Guest Post: Dr. Craig A. Evans
Read Question 1 here and Question 2 here.
Question 3: Was Jesus an original thinker? How did he personally rework the cultural features that he inherited? What are the most original elements of his thought?
Most of what Jesus proclaimed and did have precedent and was hardly controversial, from a pious Jewish perspective. What Jesus proclaimed was rooted in the Scriptures of Israel. Jesus did not appeal to any authority other than Israel’s God and what Israel’s God has revealed in the Scriptures. But Jesus did rework, even subvert some of Israel’s sacred tradition.
In his well known “antitheses” Jesus challenged several points of the Oral Torah, as taught by the scribes and Pharisees of his day. Jesus did not challenge Moses, but the interpretation of Moses. But in some cases Jesus seems to have subverted Scripture itself. For example, whereas Daniel thanks God for revealing his insights to the wise and learned (Dan 2:21, 23), Jesus thanks God for withholding his revelation from the wise, disclosing it, instead, to mere “babes” (Matt 11:25–26). Or, for another example, whereas in Daniel the Son of Man figure will be served by the nations (Dan 7:13–14), Jesus says that the “Son of Man came not to be served but to serve, and to give his life a ransom for many” (Mark 10:45). Jesus’ surprising interpretations of Scripture sometimes grow out of a conflation of texts. In the last example, the inversion of Dan 7:14 is accommodated (or necessitated?) by allusion to the Suffering Servant of Isaiah 53, who suffered and “bore the sin of many” (Isa 53:12).
Sometimes Jesus tempered judgmental aspects of the Law of Moses with appeals to the prophets or other Scriptures. Mercy, forgiveness, and reconciliation figured prominently in Jesus’ teachings. The temple and sacrifice are important, but love and mercy are more important. Similarly, the Sabbath was not to be given priority over human needs. “The Sabbath was made for humankind, and not humankind for the Sabbath” (Mark 2:27). Nor were purity concerns to be given priority over human needs. Hence Jesus was willing to eat with tax collectors and sinners.
One of the most surprising elements in Jesus’ thought was his teaching that “sinners” and outsiders (Samaritans and Gentiles) would be included among the righteous. Gentiles, like the centurion of Capernaum or the woman of Syro-Phoenicia, can possess more faith than Israelites themselves. Indeed, even a Samaritan can fulfill the Great Commandments of love of God and of neighbor (as in the parable of the Good Samaritan).
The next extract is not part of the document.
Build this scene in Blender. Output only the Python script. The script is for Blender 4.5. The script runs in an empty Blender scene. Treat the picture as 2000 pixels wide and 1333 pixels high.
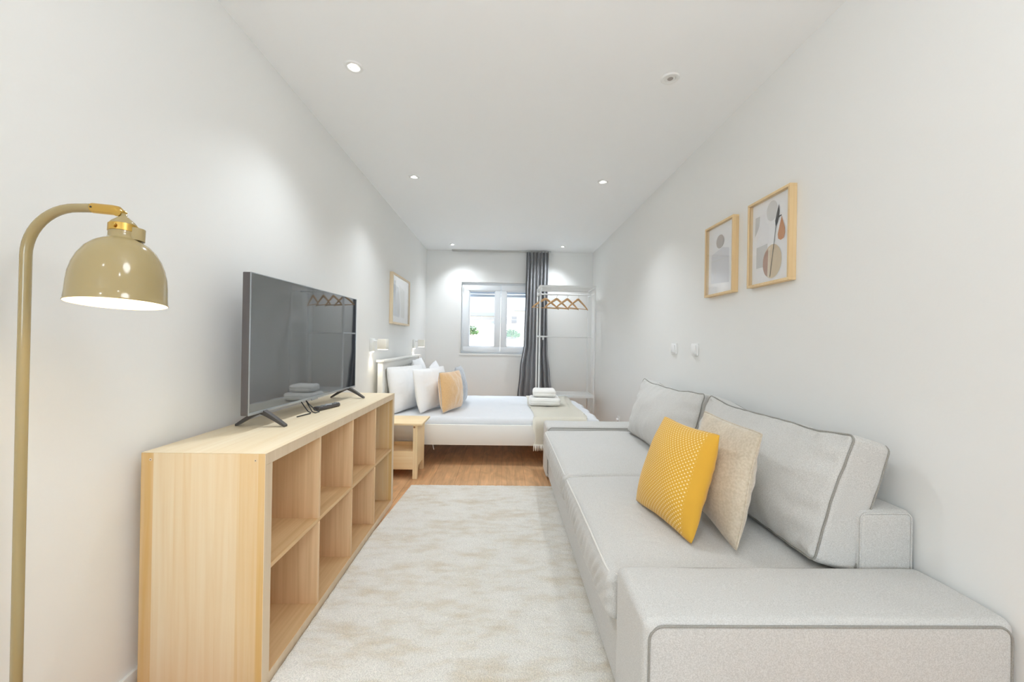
import bpy, bmesh, math, random
from mathutils import Vector, Matrix, noise
random.seed(7)
S = bpy.context.scene
COL = S.collection
PI = math.pi
def R(d): return math.radians(d)

# ------------------------------------------------------------------ camera, light, exposure
XL, XR, YB, YR, ZC = -1.186, 1.324, 5.904, -4.6, 2.509
def make_camera():
    yaw, pitch, roll, H, f = .0202, .0018, .0168, 1.1425, 762.34
    w = Vector((math.sin(yaw)*math.cos(pitch), math.cos(yaw)*math.cos(pitch), math.sin(pitch)))
    r0 = Vector((math.cos(yaw), -math.sin(yaw), 0)); u0 = r0.cross(w)
    c, s = math.cos(roll), math.sin(roll)
    r = c*r0 + s*u0; u = -s*r0 + c*u0
    cd = bpy.data.cameras.new('camera'); cam = bpy.data.objects.new('camera', cd); COL.objects.link(cam)
    cd.sensor_fit = 'HORIZONTAL'; cd.sensor_width = 36; cd.lens = f/2000*36; cd.clip_start = .02
    m = Matrix((r, u, -w)).transposed().to_4x4(); m.translation = (0, 0, H)
    cam.matrix_world = m; S.camera = cam
make_camera()
vs = S.view_settings
vs.view_transform = 'Standard'; vs.look = 'None'; vs.gamma = 1; vs.use_curve_mapping = False
vs.exposure = 0.97
S.cycles.diffuse_bounces = 8; S.cycles.max_bounces = 14; S.cycles.transparent_max_bounces = 16
S.cycles.sample_clamp_indirect = 6; S.cycles.caustics_reflective = False; S.cycles.caustics_refractive = False

SPOT_W, FILL_W, BULB_W = 25, 44, .35
WD = bpy.data.worlds.new('world'); S.world = WD; WD.use_nodes = True
nt = WD.node_tree; bg = nt.nodes['Background']
sky = nt.nodes.new('ShaderNodeTexSky'); sky.sky_type = 'NISHITA'; sky.sun_disc = False
sky.sun_elevation = R(48); sky.sun_rotation = R(100); sky.air_density = 1.0; sky.dust_density = 3.0
nt.links.new(sky.outputs[0], bg.inputs[0]); bg.inputs[1].default_value = .36
def lamp(kind, name, loc, rot, energy, color, parent=None, **kw):
    l = bpy.data.lights.new(name, kind); l.energy = energy; l.color = color
    for k, v in kw.items(): setattr(l, k, v)
    o = bpy.data.objects.new(name, l); COL.objects.link(o); o.location = loc; o.rotation_euler = rot
    if parent: o.parent = parent
    return o
sun = lamp('SUN', 'sunlight', (8, 2, 12), (0, R(42), R(-12)), 1.1, (1, .96, .9), angle=R(.6))
# added fill at the rear window (behind the camera), tilted up for the ceiling
lamp('AREA', 'rear_window_fill', (.1, YR+.12, 1.45), (R(150), 0, 0), FILL_W, (.67, .85, 1), shape='RECTANGLE', size=2.0, size_y=1.7)
lamp('POINT', 'ceiling_lamp_light', (.1, .35, 2.05), (0, 0, 0), 9, (.91, .955, 1), shadow_soft_size=.18)
lamp('AREA', 'far_window_fill', (-.2, YB+1.0, 3.15), (R(-52), 0, 0), 170, (.80, .90, 1), shape='RECTANGLE', size=2.6, size_y=1.5)  # added lamp, unseen above the far window outside, brightens the far half
portal = lamp('AREA', 'far_window_portal', (-.06, YB+.105, 1.49), (R(-90), 0, 0), 1, (1, 1, 1), shape='RECTANGLE', size=1.1, size_y=1.0)
portal.data.cycles.is_portal = True   # only guides the sky light through the window

# ------------------------------------------------------------------ materials
MATS = {}
def new_mat(name):
    m = bpy.data.materials.new(name); m.use_nodes = True; MATS[name] = m
    return m, m.node_tree.nodes, m.node_tree.links, m.node_tree.nodes['Principled BSDF']
def mat(name, col, rough=.5, metal=0, spec=.5, bump=0, bscale=40, var=0, vscale=6, stretch=(1, 1, 1), sheen=0):
    m, n, l, p = new_mat(name)
    p.inputs['Base Color'].default_value = (*col, 1); p.inputs['Roughness'].default_value = rough
    p.inputs['Metallic'].default_value = metal; p.inputs['Specular IOR Level'].default_value = spec
    if sheen: p.inputs['Sheen Weight'].default_value = sheen
    if bump or var:
        tc = n.new('ShaderNodeTexCoord'); mp = n.new('ShaderNodeMapping'); mp.inputs['Scale'].default_value = stretch
        l.new(tc.outputs['Object'], mp.inputs[0])
    if bump:
        t = n.new('ShaderNodeTexNoise'); t.inputs['Scale'].default_value = bscale; t.inputs['Detail'].default_value = 4
        l.new(mp.outputs[0], t.inputs['Vector'])
        b = n.new('ShaderNodeBump'); b.inputs['Strength'].default_value = bump; b.inputs['Distance'].default_value = .004
        l.new(t.outputs[0], b.inputs['Height']); l.new(b.outputs[0], p.inputs['Normal'])
    if var:
        t = n.new('ShaderNodeTexNoise'); t.inputs['Scale'].default_value = vscale; t.inputs['Detail'].default_value = 3
        l.new(mp.outputs[0], t.inputs['Vector'])
        h = n.new('ShaderNodeMixRGB'); h.inputs[1].default_value = (*[c*(1-var) for c in col], 1); h.inputs[2].default_value = (*[min(1, c*(1+var)) for c in col], 1)
        l.new(t.outputs[0], h.inputs[0]); l.new(h.outputs[0], p.inputs['Base Color'])
    return m
def wood(name, light, dark, grain='z', strip='x', width=.075, rough=.5, tone=.5, fine=.35):
    """strips of veneer side by side along `strip`, grain running along `grain`"""
    m, n, l, p = new_mat(name); ax = {'x': 0, 'y': 1, 'z': 2}
    p.inputs['Roughness'].default_value = rough; p.inputs['Specular IOR Level'].default_value = .35
    tc = n.new('ShaderNodeTexCoord'); sp = n.new('ShaderNodeSeparateXYZ'); l.new(tc.outputs['Object'], sp.inputs[0])
    d = n.new('ShaderNodeMath'); d.operation = 'DIVIDE'; d.inputs[1].default_value = width; l.new(sp.outputs[ax[strip]], d.inputs[0])
    ad = n.new('ShaderNodeMath'); ad.operation = 'ADD'; ad.inputs[1].default_value = 40.37; l.new(d.outputs[0], ad.inputs[0])
    fl = n.new('ShaderNodeMath'); fl.operation = 'FLOOR'; l.new(ad.outputs[0], fl.inputs[0])
    wn = n.new('ShaderNodeTexWhiteNoise'); wn.noise_dimensions = '1D'; l.new(fl.outputs[0], wn.inputs['W'])
    mp = n.new('ShaderNodeMapping'); sc = [55, 55, 55]; sc[ax[grain]] = 1.6; mp.inputs['Scale'].default_value = sc
    sh = n.new('ShaderNodeCombineXYZ'); ml = n.new('ShaderNodeMath'); ml.operation = 'MULTIPLY'; ml.inputs[1].default_value = 3.1
    l.new(wn.outputs[0], ml.inputs[0]); l.new(ml.outputs[0], sh.inputs[ax[grain]])
    va = n.new('ShaderNodeVectorMath'); l.new(tc.outputs['Object'], va.inputs[0]); l.new(sh.outputs[0], va.inputs[1])
    l.new(va.outputs[0], mp.inputs[0])
    t = n.new('ShaderNodeTexNoise'); t.inputs['Scale'].default_value = 1.0; t.inputs['Detail'].default_value = 5; t.inputs['Distortion'].default_value = .6
    l.new(mp.outputs[0], t.inputs['Vector'])
    mp2 = n.new('ShaderNodeMapping'); sc2 = [16, 16, 16]; sc2[ax[grain]] = .8; mp2.inputs['Scale'].default_value = sc2; l.new(va.outputs[0], mp2.inputs[0])
    t2 = n.new('ShaderNodeTexNoise'); t2.inputs['Scale'].default_value = 1.0; t2.inputs['Detail'].default_value = 2; l.new(mp2.outputs[0], t2.inputs['Vector'])
    # factor = tone*strip + broad + fine
    a = n.new('ShaderNodeMath'); a.operation = 'MULTIPLY'; a.inputs[1].default_value = tone; l.new(wn.outputs[0], a.inputs[0])
    b = n.new('ShaderNodeMapRange'); b.inputs[1].default_value = .32; b.inputs[2].default_value = .68; b.inputs[4].default_value = (1-tone-fine) if tone+fine < 1 else .1; l.new(t2.outputs[0], b.inputs[0])
    c = n.new('ShaderNodeMapRange'); c.inputs[1].default_value = .35; c.inputs[2].default_value = .7; c.inputs[4].default_value = fine; l.new(t.outputs[0], c.inputs[0])
    s1 = n.new('ShaderNodeMath'); s1.operation = 'ADD'; l.new(a.outputs[0], s1.inputs[0]); l.new(b.outputs[0], s1.inputs[1])
    s2 = n.new('ShaderNodeMath'); s2.operation = 'ADD'; s2.use_clamp = True; l.new(s1.outputs[0], s2.inputs[0]); l.new(c.outputs[0], s2.inputs[1])
    mx = n.new('ShaderNodeMixRGB'); mx.inputs[1].default_value = (*light, 1); mx.inputs[2].default_value = (*dark, 1); l.new(s2.outputs[0], mx.inputs[0])
    l.new(mx.outputs[0], p.inputs['Base Color'])
    bp = n.new('ShaderNodeBump'); bp.inputs['Strength'].default_value = .12; bp.inputs['Distance'].default_value = .001
    l.new(t.outputs[0], bp.inputs['Height']); l.new(bp.outputs[0], p.inputs['Normal'])
    return m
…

But perhaps the most original element of all is seen in the words of institution, where Jesus, faced with the grim reality of his approaching death, spoke of his death as in some sense bringing about the promised new covenant. We have in Jewish thought the idea that through the death or suffering of the righteous divine judgment upon Israel is ended or averted, but the idea that through the shedding of his blood (and here we have an allusion to the language of Exod 24:8) Jesus himself brings about the prophesied new covenant is truly remarkable. This teaching, in combination with the resurrection, is what gave rise to the distinctive essence of the Christian movement.
Awesome. Another one.
“Jesus seems to have subverted Scripture ….”
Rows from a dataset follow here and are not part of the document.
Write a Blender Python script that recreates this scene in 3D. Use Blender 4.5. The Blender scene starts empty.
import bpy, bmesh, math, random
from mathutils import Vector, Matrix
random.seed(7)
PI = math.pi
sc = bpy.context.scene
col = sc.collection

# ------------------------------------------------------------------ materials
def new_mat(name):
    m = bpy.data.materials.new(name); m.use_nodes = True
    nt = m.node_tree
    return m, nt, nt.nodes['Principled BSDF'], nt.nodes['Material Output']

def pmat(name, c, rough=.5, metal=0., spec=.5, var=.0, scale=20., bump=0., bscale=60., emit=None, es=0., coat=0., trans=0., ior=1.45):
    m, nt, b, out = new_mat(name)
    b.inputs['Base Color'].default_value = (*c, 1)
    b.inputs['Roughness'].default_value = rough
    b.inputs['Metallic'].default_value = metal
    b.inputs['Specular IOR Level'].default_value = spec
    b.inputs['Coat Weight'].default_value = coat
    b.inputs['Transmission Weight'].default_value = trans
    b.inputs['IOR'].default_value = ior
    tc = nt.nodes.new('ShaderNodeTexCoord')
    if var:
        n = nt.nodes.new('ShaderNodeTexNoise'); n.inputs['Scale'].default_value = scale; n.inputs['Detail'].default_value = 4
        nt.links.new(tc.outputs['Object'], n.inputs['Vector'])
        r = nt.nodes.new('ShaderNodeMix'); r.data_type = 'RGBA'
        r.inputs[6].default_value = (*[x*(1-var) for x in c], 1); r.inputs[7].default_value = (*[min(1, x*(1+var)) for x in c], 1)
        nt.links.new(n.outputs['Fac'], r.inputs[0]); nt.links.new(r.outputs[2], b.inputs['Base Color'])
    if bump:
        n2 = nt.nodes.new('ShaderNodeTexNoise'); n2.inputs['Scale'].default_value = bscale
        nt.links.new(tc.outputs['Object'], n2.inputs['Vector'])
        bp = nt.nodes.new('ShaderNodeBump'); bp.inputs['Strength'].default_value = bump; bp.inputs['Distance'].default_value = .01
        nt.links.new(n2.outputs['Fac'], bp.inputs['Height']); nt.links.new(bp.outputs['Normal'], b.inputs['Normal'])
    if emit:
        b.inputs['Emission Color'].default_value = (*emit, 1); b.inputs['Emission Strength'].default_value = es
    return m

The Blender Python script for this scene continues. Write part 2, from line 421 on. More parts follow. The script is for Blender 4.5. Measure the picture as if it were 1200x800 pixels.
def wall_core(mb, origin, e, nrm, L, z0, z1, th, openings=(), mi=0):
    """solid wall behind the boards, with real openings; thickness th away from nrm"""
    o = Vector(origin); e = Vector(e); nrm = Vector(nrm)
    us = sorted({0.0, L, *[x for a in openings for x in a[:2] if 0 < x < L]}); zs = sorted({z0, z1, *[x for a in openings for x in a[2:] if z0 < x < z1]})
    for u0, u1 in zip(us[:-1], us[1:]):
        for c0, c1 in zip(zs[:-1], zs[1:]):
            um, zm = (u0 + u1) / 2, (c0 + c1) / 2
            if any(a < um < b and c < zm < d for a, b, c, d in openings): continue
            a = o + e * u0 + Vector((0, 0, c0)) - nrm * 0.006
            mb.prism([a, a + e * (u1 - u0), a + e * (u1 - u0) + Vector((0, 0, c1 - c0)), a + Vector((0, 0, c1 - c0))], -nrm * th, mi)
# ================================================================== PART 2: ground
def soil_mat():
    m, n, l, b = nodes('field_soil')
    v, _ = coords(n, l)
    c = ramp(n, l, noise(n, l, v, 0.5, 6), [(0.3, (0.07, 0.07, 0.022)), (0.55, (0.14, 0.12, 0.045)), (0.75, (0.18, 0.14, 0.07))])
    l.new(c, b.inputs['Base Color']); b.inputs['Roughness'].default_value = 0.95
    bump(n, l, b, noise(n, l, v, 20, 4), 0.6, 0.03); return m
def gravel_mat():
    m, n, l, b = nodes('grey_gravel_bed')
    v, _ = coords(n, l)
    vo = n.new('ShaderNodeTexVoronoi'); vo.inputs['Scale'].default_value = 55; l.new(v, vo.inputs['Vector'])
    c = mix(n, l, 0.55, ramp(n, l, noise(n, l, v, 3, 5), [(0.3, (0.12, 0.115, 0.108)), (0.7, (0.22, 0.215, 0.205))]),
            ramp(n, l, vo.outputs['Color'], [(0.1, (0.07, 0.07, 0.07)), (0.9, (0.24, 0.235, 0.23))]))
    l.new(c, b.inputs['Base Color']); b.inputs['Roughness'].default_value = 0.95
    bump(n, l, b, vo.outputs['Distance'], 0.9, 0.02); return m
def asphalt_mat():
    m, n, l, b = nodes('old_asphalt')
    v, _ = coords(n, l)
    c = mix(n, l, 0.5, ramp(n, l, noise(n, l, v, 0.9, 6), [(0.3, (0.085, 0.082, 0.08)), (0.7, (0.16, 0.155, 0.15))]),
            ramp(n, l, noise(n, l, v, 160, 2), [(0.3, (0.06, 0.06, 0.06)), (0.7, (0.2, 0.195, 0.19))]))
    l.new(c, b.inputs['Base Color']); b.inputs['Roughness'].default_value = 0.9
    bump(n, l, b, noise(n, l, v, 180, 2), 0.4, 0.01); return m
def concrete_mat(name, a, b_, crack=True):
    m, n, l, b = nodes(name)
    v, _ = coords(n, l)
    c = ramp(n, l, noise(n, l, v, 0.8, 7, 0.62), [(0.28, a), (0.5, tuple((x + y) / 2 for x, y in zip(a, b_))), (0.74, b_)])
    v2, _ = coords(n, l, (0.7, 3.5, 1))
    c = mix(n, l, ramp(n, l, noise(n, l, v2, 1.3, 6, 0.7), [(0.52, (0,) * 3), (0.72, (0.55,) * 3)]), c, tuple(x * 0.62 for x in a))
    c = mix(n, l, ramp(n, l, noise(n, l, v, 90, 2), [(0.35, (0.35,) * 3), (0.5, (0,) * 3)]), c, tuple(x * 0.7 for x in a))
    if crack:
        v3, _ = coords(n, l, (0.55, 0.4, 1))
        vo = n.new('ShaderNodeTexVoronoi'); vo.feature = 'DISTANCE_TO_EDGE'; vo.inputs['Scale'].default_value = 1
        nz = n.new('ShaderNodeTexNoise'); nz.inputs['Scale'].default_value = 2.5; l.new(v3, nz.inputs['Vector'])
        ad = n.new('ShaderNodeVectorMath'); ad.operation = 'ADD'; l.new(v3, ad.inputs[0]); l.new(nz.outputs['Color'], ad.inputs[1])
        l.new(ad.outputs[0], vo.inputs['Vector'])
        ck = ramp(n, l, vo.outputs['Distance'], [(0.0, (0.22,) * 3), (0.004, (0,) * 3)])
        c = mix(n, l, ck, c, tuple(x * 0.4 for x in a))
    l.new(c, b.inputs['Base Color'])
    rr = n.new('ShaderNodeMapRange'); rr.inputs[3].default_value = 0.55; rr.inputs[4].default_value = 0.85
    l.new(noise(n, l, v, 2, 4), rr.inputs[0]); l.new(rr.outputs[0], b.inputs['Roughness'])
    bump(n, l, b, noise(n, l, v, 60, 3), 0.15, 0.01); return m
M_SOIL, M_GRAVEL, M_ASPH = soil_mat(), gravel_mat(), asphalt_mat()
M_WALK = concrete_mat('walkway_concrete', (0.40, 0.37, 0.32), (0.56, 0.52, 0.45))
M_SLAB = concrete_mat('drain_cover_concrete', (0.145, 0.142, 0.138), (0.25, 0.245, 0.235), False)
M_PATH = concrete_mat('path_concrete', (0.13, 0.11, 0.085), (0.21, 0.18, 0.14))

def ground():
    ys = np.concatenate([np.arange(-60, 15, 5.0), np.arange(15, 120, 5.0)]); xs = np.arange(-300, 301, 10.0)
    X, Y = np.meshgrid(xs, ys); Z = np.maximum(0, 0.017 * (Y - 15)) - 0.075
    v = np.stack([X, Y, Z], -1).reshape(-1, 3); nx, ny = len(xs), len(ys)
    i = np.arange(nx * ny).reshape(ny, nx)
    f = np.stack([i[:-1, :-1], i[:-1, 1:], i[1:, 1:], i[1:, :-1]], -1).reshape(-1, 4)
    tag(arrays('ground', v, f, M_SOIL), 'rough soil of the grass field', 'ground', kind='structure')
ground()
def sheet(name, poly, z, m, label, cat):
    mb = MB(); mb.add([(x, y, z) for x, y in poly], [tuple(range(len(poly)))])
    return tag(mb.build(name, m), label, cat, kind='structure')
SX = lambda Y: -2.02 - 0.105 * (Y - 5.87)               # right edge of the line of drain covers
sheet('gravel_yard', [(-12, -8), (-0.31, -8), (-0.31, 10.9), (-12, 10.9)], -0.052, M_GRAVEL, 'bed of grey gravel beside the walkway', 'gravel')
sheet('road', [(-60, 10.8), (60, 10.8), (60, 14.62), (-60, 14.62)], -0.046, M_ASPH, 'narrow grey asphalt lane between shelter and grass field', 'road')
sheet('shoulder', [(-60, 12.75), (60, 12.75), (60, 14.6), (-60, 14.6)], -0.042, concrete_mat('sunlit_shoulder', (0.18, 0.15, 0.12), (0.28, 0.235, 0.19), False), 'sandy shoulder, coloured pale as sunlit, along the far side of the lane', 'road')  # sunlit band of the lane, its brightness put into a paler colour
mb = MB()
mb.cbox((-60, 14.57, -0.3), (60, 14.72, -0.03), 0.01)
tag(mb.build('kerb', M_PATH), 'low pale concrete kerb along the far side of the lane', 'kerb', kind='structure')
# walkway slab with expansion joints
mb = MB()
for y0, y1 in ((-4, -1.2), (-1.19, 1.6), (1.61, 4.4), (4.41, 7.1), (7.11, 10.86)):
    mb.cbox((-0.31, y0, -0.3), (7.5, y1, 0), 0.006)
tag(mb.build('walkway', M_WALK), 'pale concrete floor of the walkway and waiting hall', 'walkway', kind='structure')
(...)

And subverted oral/ aural internal interpretations of the scripture associated with the Temple Economy when Jesus – fashioned – a whip to clean House.
Thanks for this series.
Jim
What I’ve most appreciated about Prof. Evans answers is how they dispel the myth that Jesus came into big, bad Judaism in order to provide a new religion. Until I read and gave attention to the prophets I tended to buy into that story, but after it became apparent that while Jesus was original in many ways he also stood with a tradition often reforming itself. Jesus’ answer regarding the great commandments of loving God and others wasn’t something he invented by rather something he extrapolated from Torah.